Israel withdrew completely from Gaza in 2005. But critics say its blockade has turned the enclave into an open prison, its economy strangled by import and export restrictions and many of its people depending for staples on U.N. food aid.
This month, Sadeq and other fishermen were intercepted by an Israeli navy gunboat within the permitted zone and warned by a sailor with a megaphone to stay within the limits.
Israeli naval forces took action against Gaza boats seven times in the past three months, including firing warning shots and confiscating boats, said Salah.
"Only yesterday we got back eight small fishing boats that had been confiscated over the past two years. They came back with no gear or engines," Salah said.
Fishermen can lose their boats if the Israeli navy finds them with motors whose capacity exceeds 25 horsepower.
So Gaza depends mostly on fish smuggled from Egypt through the network of border tunnels. The fish sometimes decay if Egyptian security is restricting movements. Al-Assi reckons the local fleet now supplies no more than a fifth of the market.
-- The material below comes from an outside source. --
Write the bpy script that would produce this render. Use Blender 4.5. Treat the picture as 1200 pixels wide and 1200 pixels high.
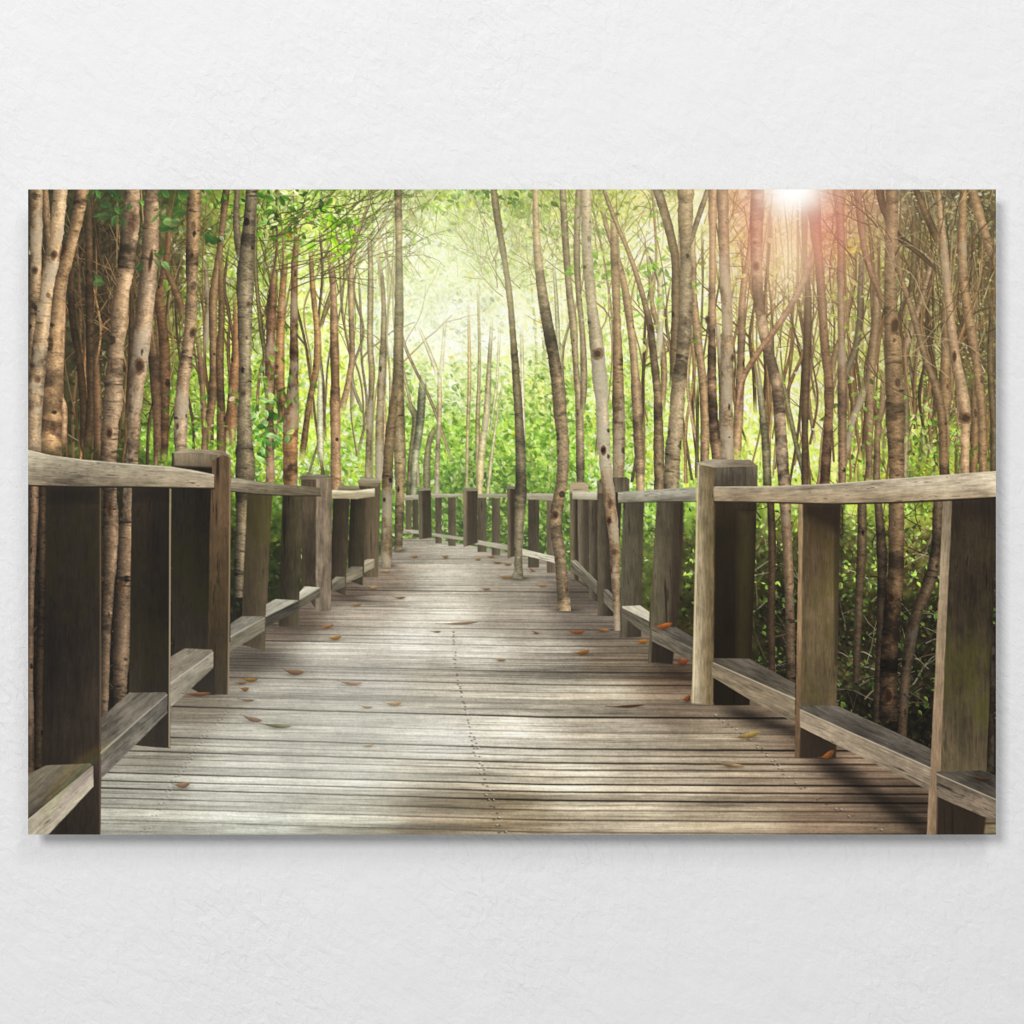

"We used to send eight truckloads to Israel a day. Nowadays Israel closes our sea and exports its fish to us," he said.
Ali Al-Habeel, a 52-year-old fisherman, said the fuel crisis has also stopped Gazans sailing towards Egyptian waters to buy the fish at sea off Egyptian boats.
The Hamas Gaza government does not try to stop the smuggling of fish via tunnels. Representatives of its agriculture ministry vet the merchandise to ensure it is fit for consumption.
But customers prefer it fresh, said Abu Hasseera, whose family owns a restaurant at Gaza's beach-front.
"We try hard to make our own catch from the Gaza sea to satisfy our customers, and we tell them when it is not our catch," he said. "Egyptian fish is good and varied, but you have to make sure it is fresh."